Monday, February 20, 2012

There Eyes Were Watching God- Journal #4

On page 77, Zora Neale Hurston uses long, lengthy, and descriptive sentences to set the scene."Then one day she sat watched the shadow of herself [...] which soaks up urine and perfume with the same indifference." (77) Hurston uses this type of syntax to compliment the relaxed tone beneath the text. This is evident when in the next paragraph Hurston switches both of these. "Jody must have noticed it too. [...] long before they darted out of the tunnel of his mouth." (77) In this passage Hurston uses the exact opposite tone and syntax used in the previous paragraph of long and lengthy sentences combined with a relaxed tone, and now uses short and abrupt sentences that creates a very tense tone. Hurston then uses two different names to distinguish the character Joe or Jody. She uses Jody to smoothly transition from a relaxed to tense tone, but "Jody" and "Joe" both have their own underlying meanings.
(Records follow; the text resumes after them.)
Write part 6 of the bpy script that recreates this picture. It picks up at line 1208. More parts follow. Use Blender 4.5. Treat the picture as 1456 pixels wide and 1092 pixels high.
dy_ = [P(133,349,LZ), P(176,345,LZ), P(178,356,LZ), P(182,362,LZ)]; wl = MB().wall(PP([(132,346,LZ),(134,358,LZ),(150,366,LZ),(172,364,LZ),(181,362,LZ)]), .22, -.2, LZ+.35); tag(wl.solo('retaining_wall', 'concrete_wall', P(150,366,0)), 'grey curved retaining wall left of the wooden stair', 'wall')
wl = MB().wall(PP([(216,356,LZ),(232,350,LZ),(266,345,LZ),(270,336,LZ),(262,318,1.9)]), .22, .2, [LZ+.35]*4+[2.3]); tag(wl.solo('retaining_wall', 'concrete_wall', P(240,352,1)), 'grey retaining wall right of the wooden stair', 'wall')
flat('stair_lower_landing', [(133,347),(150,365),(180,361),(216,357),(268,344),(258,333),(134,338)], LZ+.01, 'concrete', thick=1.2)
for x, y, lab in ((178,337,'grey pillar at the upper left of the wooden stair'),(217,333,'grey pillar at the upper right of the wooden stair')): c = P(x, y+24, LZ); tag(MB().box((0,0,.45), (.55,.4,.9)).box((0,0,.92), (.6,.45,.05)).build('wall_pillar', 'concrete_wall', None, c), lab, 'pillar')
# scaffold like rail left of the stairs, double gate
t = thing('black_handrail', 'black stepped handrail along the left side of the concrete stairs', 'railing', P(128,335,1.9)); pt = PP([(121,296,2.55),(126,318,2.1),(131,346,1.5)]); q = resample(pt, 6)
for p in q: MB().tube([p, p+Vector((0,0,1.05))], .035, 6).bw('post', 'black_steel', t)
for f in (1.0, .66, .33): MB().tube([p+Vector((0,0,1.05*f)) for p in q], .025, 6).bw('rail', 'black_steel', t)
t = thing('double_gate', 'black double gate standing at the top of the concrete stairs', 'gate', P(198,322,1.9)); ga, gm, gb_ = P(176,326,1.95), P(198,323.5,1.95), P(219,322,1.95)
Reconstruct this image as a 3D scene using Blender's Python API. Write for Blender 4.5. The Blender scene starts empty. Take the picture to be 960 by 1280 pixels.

Hurston uses the name Jody to identify the character when he has power over a character or a group of characters in a passage or sentence. "He didn't rear back in his knees [...] and had been fearing for her to see." (77) In this passage Hurston is talking about Jody losing his dominating characteristics that has given him his famous reputation. Because Janie feels sympathy for him, Hurston uses the name Jody to reoresent that. How ever, to start the paragraph when she describes Joe losing his dominating characteristics's Hurston uses the name Joe because he no longer has the ability to maintain contrk, without those characteristics. Hurston then uses the depressing sound of Joe's description to foreshadow his prominent death.